UK PRIME MINISTER Rishi Sunak today urged the Irish government not to send police into border areas amid a row over asylum seekers crossing from Northern Ireland into the Republic.

Sunak said the Irish government “must uphold its promises” to avoid a hard border on the island of Ireland and avoid setting up checkpoints to prevent asylum seekers entering the country.

Diplomatic tensions between London and Dublin have increased in recent days after Justice Minister Helen McEntee claimed there had been an upsurge in asylum seekers crossing the border. 

On Tuesday, the minister said 100 police officers would be made available for frontline immigration enforcement duties, although the department clarified: “It is not the case that these Gardaí will be assigned to physically police the border with Northern Ireland.”

Answering questions in the House of Commons today, Sunak said Northern Ireland Secretary Chris Heaton-Harris was seeking “urgent clarification that there will be no disruption or police checkpoints at or near the border” and that there must not be “cherry-picking of important international agreements”.

He added: “Now, it’s no surprise that our robust approach to illegal migration is providing a deterrent but the answer is not sending police to villages in Donegal. It’s to work with us in partnership to strengthen our external borders all around the Common Travel Area that we share.”

Downing Street has repeatedly stressed that the UK is under no legal obligation to accept returns of asylum seekers from Ireland, and would not do so while France continued to refuse to accept returns from the UK.

When asked if such clarification had been sought by the UK government, the Taoiseach said: “I have no idea”.

In relation to whether gardaí will be carrying out checks along the border, he said: “Of course there won’t be.”

The Department of Justice clarified yesterday, after the minister made the announcement about the additional 100 gardaí being freed up: “It is not the case that these Gardaí will be assigned to physically police the border with Northern Ireland.”

“I’m not getting involved in British politics,” the Taoiseach said today, adding that he was very aware that  local elections are taking place in UK tomorrow.

“I have no interest as the Taoiseach of this country of being involved in day-to-day back and forth in the House of Commons. But what I do have an interest in is agreements, agreements between two countries. And I very much welcomed the British Prime Minister’s comments in relation to the importance of countries upholding agreements.

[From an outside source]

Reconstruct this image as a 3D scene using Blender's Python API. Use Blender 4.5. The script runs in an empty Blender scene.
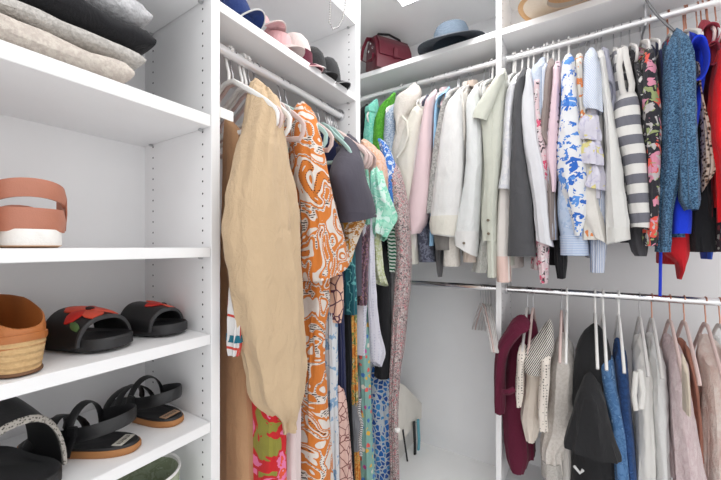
import bpy, bmesh, math, random
from mathutils import Vector, Matrix, noise
S = bpy.context.scene
COL = S.collection
PI = math.pi
random.seed(7)

# ------------------------------------------------------------------ camera, light, exposure
CAM_H = 1.17
TH = math.radians(32.4)
FPX, CX, HV = 338.0, 360.5, 246.0
cam = bpy.data.cameras.new('camera')
cam.sensor_width = 36.0
cam.lens = 36.0 * FPX / 721.0
cam.clip_start = 0.02
cam.shift_y = (HV - 240.0) / 721.0
camo = bpy.data.objects.new('camera', cam)
camo.location = (0, 0, CAM_H)
camo.rotation_euler = (PI / 2, 0, TH)
COL.objects.link(camo)
S.camera = camo

W = bpy.data.worlds.new('world')
S.world = W
W.use_nodes = True
W.node_tree.nodes['Background'].inputs[0].default_value = (1.0, 1.0, 1.0, 1)
W.node_tree.nodes['Background'].inputs[1].default_value = 1.12

S.view_settings.view_transform = 'Standard'
S.view_settings.look = 'None'
S.view_settings.gamma = 1.0
S.view_settings.use_curve_mapping = False
S.view_settings.exposure = 0.27
S.cycles.max_bounces = 16
S.cycles.diffuse_bounces = 12

CEIL = 2.385

def area(name, loc, size, power, rot=(0, 0, 0), sy=None, col=(1, 0.995, 0.99)):
    l = bpy.data.lights.new(name, 'AREA')
    l.energy = power
    l.color = col
    l.shape = 'RECTANGLE'
    l.size = size
    l.size_y = sy or size
    o = bpy.data.objects.new(name, l)
    o.location = loc
    o.rotation_euler = rot
    COL.objects.link(o)
    return o

area('added_fill_light', (0.05, 0.35, CEIL - 0.045), 1.1, 8, sy=1.1)  # added soft fill from above, apart from the modelled ceiling panel

# ------------------------------------------------------------------ pixel -> place helpers
cT, sT = math.cos(TH), math.sin(TH)

def atX(u, v, X):
    k = (u - CX) / FPX
    Y = -X * (k * sT + cT) / (sT - k * cT)
    d = -X * sT + Y * cT
    return Vector((X, Y, CAM_H + (HV - v) * d / FPX))

def atY(u, v, Y):
    k = (u - CX) / FPX
    X = Y * (k * cT - sT) / (cT + k * sT)
    d = -X * sT + Y * cT
    return Vector((X, Y, CAM_H + (HV - v) * d / FPX))

# ------------------------------------------------------------------ materials
def lin(h):
    if isinstance(h, (tuple, list)):
        return tuple(h[:3]) + (1,)
    h = h.lstrip('#')
    c = [int(h[i:i + 2], 16) / 255 for i in (0, 2, 4)]
    return tuple(x / 12.92 if x <= 0.04045 else ((x + 0.055) / 1.055) ** 2.4 for x in c) + (1,)

class NT:
    def __init__(s, name):
        s.m = bpy.data.materials.new(name)
        s.m.use_nodes = True
        s.t = s.m.node_tree
        s.b = s.t.nodes['Principled BSDF']
    def n(s, typ, **kw):
        x = s.t.nodes.new(typ)
        for k, v in kw.items():
            if k[0] == 'i' and k[1:].isdigit():
                x.inputs[int(k[1:])].default_value = v
            elif k.startswith('I_'):
                x.inputs[k[2:]].default_value = v
            else:
                setattr(x, k, v)
        return x
    def l(s, a, b):
        s.t.links.new(a, b)
    def coords(s, scale=(1, 1, 1), rot=(0, 0, 0)):
        tc = s.n('ShaderNodeTexCoord')
        mp = s.n('ShaderNodeMapping')
        mp.inputs['Scale'].default_value = scale
        mp.inputs['Rotation'].default_value = rot
        s.l(tc.outputs['Object'], mp.inputs[0])
        return mp.outputs[0]
    def ramp(s, fac, stops, const=True):
        r = s.n('ShaderNodeValToRGB')
        cr = r.color_ramp
        cr.interpolation = 'CONSTANT' if const else 'LINEAR'
        while len(cr.elements) > 1:
            cr.elements.remove(cr.elements[-1])
        cr.elements[0].position = stops[0][0]
        cr.elements[0].color = lin(stops[0][1])
        for p, c in stops[1:]:
            e = cr.elements.new(p)
            e.color = lin(c)
        s.l(fac, r.inputs[0])
        return r.outputs[0]
    def mix(s, fac, a, b, mode='MIX'):
        m = s.n('ShaderNodeMix')
        m.data_type = 'RGBA'
        m.blend_type = mode
        for sock, val in ((m.inputs[0], fac), (m.inputs[6], a), (m.inputs[7], b)):
            if hasattr(val, 'is_linked'):
                s.l(val, sock)
            else:
                sock.default_value = val if isinstance(val, (int, float)) else lin(val)
        return m.outputs[2]
    def bump(s, height, strength=0.3, dist=0.004):
        b = s.n('ShaderNodeBump')
        b.inputs['Strength'].default_value = strength
        b.inputs['Distance'].default_value = dist
        s.l(height, b.inputs['Height'])
        s.l(b.outputs[0], s.b.inputs['Normal'])

def noise_fac(t, co, scale, detail=3, rough=0.5, dist=0):
    n = t.n('ShaderNodeTexNoise')
    n.inputs['Scale'].default_value = scale
    n.inputs['Detail'].default_value = detail
    n.inputs['Roughness'].default_value = rough
    n.inputs['Distortion'].default_value = dist
    t.l(co, n.inputs['Vector'])
    return n.outputs[0]

def voro(t, co, scale, rnd=1.0, feature='F1', out='Distance'):
    v = t.n('ShaderNodeTexVoronoi')
    v.feature = feature
    v.inputs['Scale'].default_value = scale
    v.inputs['Randomness'].default_value = rnd
    t.l(co, v.inputs['Vector'])
    return v.outputs[out]

def wave(t, co, scale, axis='Z', dist=0, detail=2, dscale=1, kind='BANDS'):
    w = t.n('ShaderNodeTexWave')
    w.wave_type = kind
    if kind == 'BANDS':
        w.bands_direction = axis
    else:
        w.rings_direction = axis
    w.inputs['Scale'].default_value = scale
    w.inputs['Distortion'].default_value = dist
    w.inputs['Detail'].default_value = detail
    w.inputs['Detail Scale'].default_value = dscale
    t.l(co, w.inputs['Vector'])
    return w.outputs['Fac']

MC = {}
def paint(col, rough=0.5, metal=0.0, name=None, bump=0.0, spec=0.5, coat=0):
    key = ('p', col, rough, metal, bump)
    if key in MC:
        return MC[key]
    t = NT(name or 'painted_surface')
    co = t.coords()
    f = noise_fac(t, co, 9, 3)
    c = lin(col)
    d = tuple(x * 0.94 for x in c[:3])
    t.l(t.mix(f, c, d), t.b.inputs['Base Color'])
    t.b.inputs['Roughness'].default_value = rough
    t.b.inputs['Metallic'].default_value = metal
    t.b.inputs['Coat Weight'].default_value = coat
    if bump:
        t.bump(noise_fac(t, co, 220, 2), bump, 0.001)
    MC[key] = t.m
    return t.m

def fab(kind, *cols, sc=1.0, axis='Z', rough=0.9, bump=0.6, rot=(0, 0, 0), weave=True):
    """fabric: kind of print, its colours, scale of the print"""
    def cloth(h):     # cloth is never as white as paint
        l = lin(h)[:3]
        y = 0.3 * l[0] + 0.6 * l[1] + 0.1 * l[2]
        return tuple(x * (1 - 0.30 * y) for x in l)
    cols = tuple(cloth(x) for x in cols)
    key = (kind, cols, sc, axis, rough, bump, rot)
    if key in MC:
        return MC[key]
    t = NT('fabric_' + kind)
    co = t.coords(rot=rot)
    base = cols[0]
    if kind == 'plain':
        f = noise_fac(t, co, 14, 4)
        c = lin(base)
        col = t.mix(f, tuple(min(1, x * 1.04) for x in c[:3]), tuple(x * 0.92 for x in c[:3]))
    elif kind == 'knit':
        f = noise_fac(t, co, 170 * sc, 2, 0.7)
        col = t.ramp(f, [(0.0, cols[0]), (0.42, cols[0]), (0.58, cols[1])], const=False)
    elif kind == 'mottle':
        f = noise_fac(t, co, 22 * sc, 3, 0.6, 1.5)
        n = len(cols)
        st = [(0.0, cols[0])] + [(0.36 + 0.28 * i / max(1, n - 1), cols[i]) for i in range(1, n)]
        col = t.ramp(f, st)
    elif kind == 'blot':      # base with a few clear blots of each other colour
        col = lin(base)
        for i, c in enumerate(cols[1:]):
            cx = t.coords(rot=(0.7 * i, 0.5 + i, 0.3 * i))
            f = noise_fac(t, cx, (16 + 5 * i) * sc, 2, 0.55, 0.8)
            m = t.ramp(f, [(0, '#000000'), (0.595, '#ffffff')])
            col = t.mix(m, col, c)
    elif kind == 'flower':    # round flowers on a ground
        f = voro(t, co, 26 * sc, 1.0)
        wob = noise_fac(t, co, 90 * sc, 2)
        ma = t.n('ShaderNodeMath', operation='ADD')
        mm = t.n('ShaderNodeMath', operation='MULTIPLY')
        mm.inputs[1].default_value = 0.35
        t.l(wob, mm.inputs[0]); t.l(f, ma.inputs[0]); t.l(mm.outputs[0], ma.inputs[1])
        colr = voro(t, co, 26 * sc, 1.0, out='Color')
        sp = t.n('ShaderNodeSeparateColor'); t.l(colr, sp.inputs[0])
        pet = t.ramp(sp.outputs[0], [(i / max(1, len(cols) - 1), c) for i, c in enumerate(cols[1:])])
        mask = t.ramp(ma.outputs[0], [(0, '#ffffff'), (0.52, '#000000')])
        col = t.mix(mask, base, pet)
    elif kind == 'dots':
        f = voro(t, co, 40 * sc, 0.25)
        m = t.ramp(f, [(0, '#ffffff'), (0.26 if sc > 2 else 0.235, '#000000')])
        col = t.mix(m, base, cols[1])
    elif kind == 'stripe':
        f = wave(t, co, 10 * sc, axis, 0.35, 1, 2)
        col = t.ramp(f, [(0.0, cols[0]), (0.5, cols[1])])
    elif kind == 'check':
        a = wave(t, co, 60 * sc, 'Z', 0.2); b = wave(t, co, 60 * sc, axis, 0.2)
        m = t.n('ShaderNodeMath', operation='MULTIPLY'); t.l(a, m.inputs[0]); t.l(b, m.inputs[1])
        col = t.ramp(m.outputs[0], [(0, cols[0]), (0.5, cols[1])], const=False)
    elif kind == 'swirl':     # big scrolling print with dashes
        f = noise_fac(t, co, 9 * sc, 1, 0.35, 1.8)
        col = t.ramp(f, [(0, cols[1]), (0.36, cols[0]), (0.43, cols[1]), (0.485, cols[0]), (0.56, cols[1]), (0.63, cols[0]), (0.72, cols[1])])
        d1 = wave(t, co, 42 * sc, 'Z', 3, 1, 2)
        band = t.ramp(f, [(0, '#000000'), (0.455, '#ffffff'), (0.48, '#000000'), (0.64, '#ffffff'), (0.66, '#000000')])
        dash = t.ramp(d1, [(0, '#000000'), (0.5, '#ffffff')])
        mk = t.mix(1.0, band, dash, 'MULTIPLY')
        col = t.mix(mk, col, cols[2])
    elif kind == 'cells':     # close packed blooms with pale gaps
        f = voro(t, co, 24 * sc, 0.8, 'DISTANCE_TO_EDGE')
        cc = voro(t, co, 24 * sc, 0.8, out='Color')
        sp = t.n('ShaderNodeSeparateColor'); t.l(cc, sp.inputs[0])
        pet = t.ramp(sp.outputs[0], [(i / max(1, len(cols) - 1), x) for i, x in enumerate(cols[1:])])
        m = t.ramp(f, [(0, '#ffffff'), (0.10, '#000000')])
        col = t.mix(m, pet, base)
    elif kind == 'line':      # thin drawn outlines on a ground
        f = voro(t, co, 30 * sc, 1.0, 'DISTANCE_TO_EDGE')
        m = t.ramp(f, [(0, '#ffffff'), (0.045, '#000000')])
        col = t.mix(m, base, cols[1])
    elif kind == 'paisley':
        f = wave(t, co, 9 * sc, 'Z', 6, 1.5, 4, 'RINGS')
        col = t.ramp(f, [(0, cols[0]), (0.55, cols[1]), (0.68, cols[0]), (0.9, cols[-1])])
    elif kind == 'leopard':
        f = voro(t, co, 85 * sc, 1.0)
        col = t.ramp(f, [(0, cols[1]), (0.28, cols[2]), (0.42, cols[0])])
    elif kind == 'fur':
        f = noise_fac(t, t.coords(scale=(1, 1, 0.3)), 60 * sc, 5, 0.75, 1.0)
        col = t.ramp(f, [(0.25, cols[0]), (0.7, cols[1])], const=False)
    t.l(col if hasattr(col, 'is_linked') else t.mix(0.0, col, col), t.b.inputs['Base Color'])
    t.b.inputs['Roughness'].default_value = rough
    t.b.inputs['Specular IOR Level'].default_value = 0.25
    t.b.inputs['Sheen Weight'].default_value = 0.08
    h1 = noise_fac(t, t.coords(scale=(1, 1, 0.45), rot=(0.2, 0.15, 0)), 26, 3, 0.55, 0.6)
    h2 = noise_fac(t, co, 380 if kind not in ('knit', 'fur') else 140, 2, 0.7)
    a = t.n('ShaderNodeMath', operation='MULTIPLY_ADD')
    a.inputs[1].default_value = 0.12 if kind not in ('knit', 'fur') else 0.5
    t.l(h2, a.inputs[0]); t.l(h1, a.inputs[2])
    t.bump(a.outputs[0], bump, 0.012)
    MC[key] = t.m
    return t.m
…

“We’ll uphold the agreements that we have, with Britain, under the Common Travel Area to the standard operating procedures that we have in place. I also welcome the comments of the Northern Ireland Secretary of State where he at the British Irish Intergovernmental Conference refers to the importance of the two countries working together to protect the Common Travel Area from abuses,” he said.

The Taoiseach said regularising Irish laws in relation to the arrangement with Britain is only one of a number of things the government intend to do to make sure there is a “firm effective migration system”.